I think all stakeholders (operators, regulators that collect severance tax, and mineral owners) benefit from having more lateral length perforated in a section.

For me it's a question of waste.  There is a lot of gas in those north/south no perf zones. Where an HC well is not a possibility, the zones should be removed or greatly reduced in order to get as close as possible to 100% production of recoverable reserves.  With the increase in larger frack cylinders, many operators are moving their laterals away from the east and west unit lines.  It is not unusual where an existing unit well is not in the way to see a lateral that is 480' from the west or east line.  Many rules, created in the age of vertical wells producing from conventional reservoirs, are outdated and unsuited to the age of horizontal wells producing from unconventional reservoirs.  It is the mandate of the Office of Conservation (OOC) to eliminate where possible the wasting of natural resources.  The 330' no perf zones should have been eliminated years ago before the advent of HC wells or unit wells with two different operators.  That is income that operators, mineral owners and the state are missing.  Since the OCC basically approves whatever the industry asks, it begs the question whether this issue has been a priority.
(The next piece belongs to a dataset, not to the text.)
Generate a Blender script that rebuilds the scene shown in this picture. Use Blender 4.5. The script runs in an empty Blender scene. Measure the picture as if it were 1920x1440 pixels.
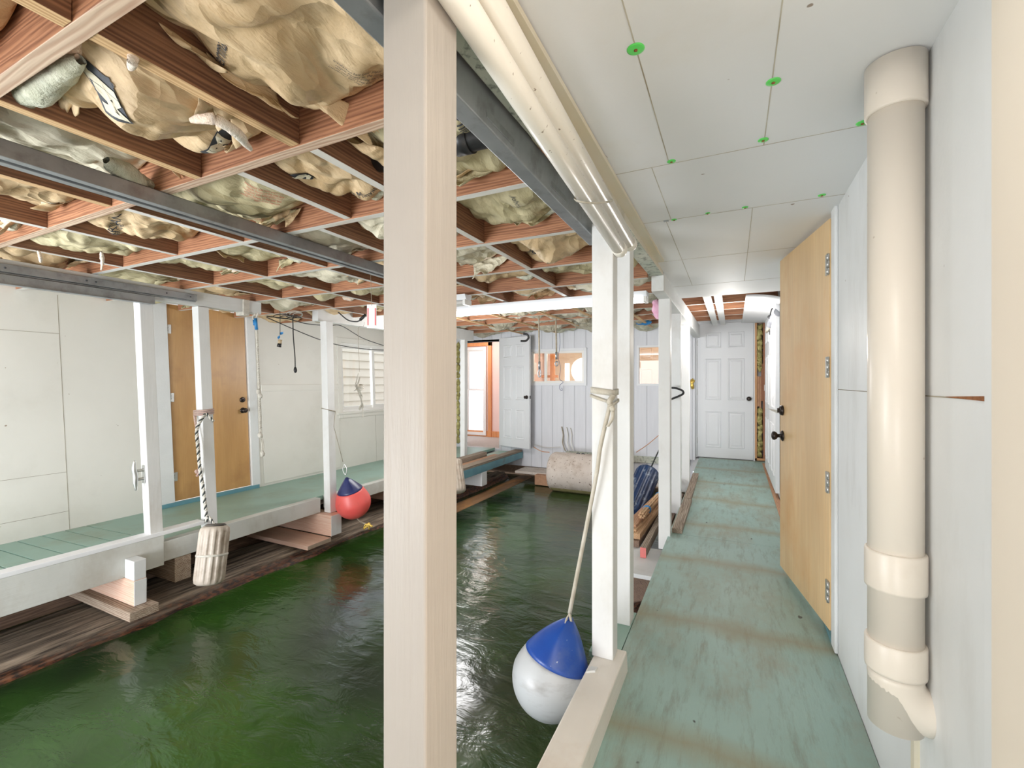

I think the North/South 330 set backs on each end of a CUL should be eliminated tomorrow. More production for WI and RI. More severance tax for LA. If you are an old single unit WI or RI of a drilled out HA, then let the new CUL extend 330' into your section on either end. WI either participates or not. RI and UMO get their share. 

Despite earlier requests to alert members of new posts, this hasn't happened. I just stumbled onto this post by accident - I am now following.

I can't understand why "notice of new posts" are not possible on this site.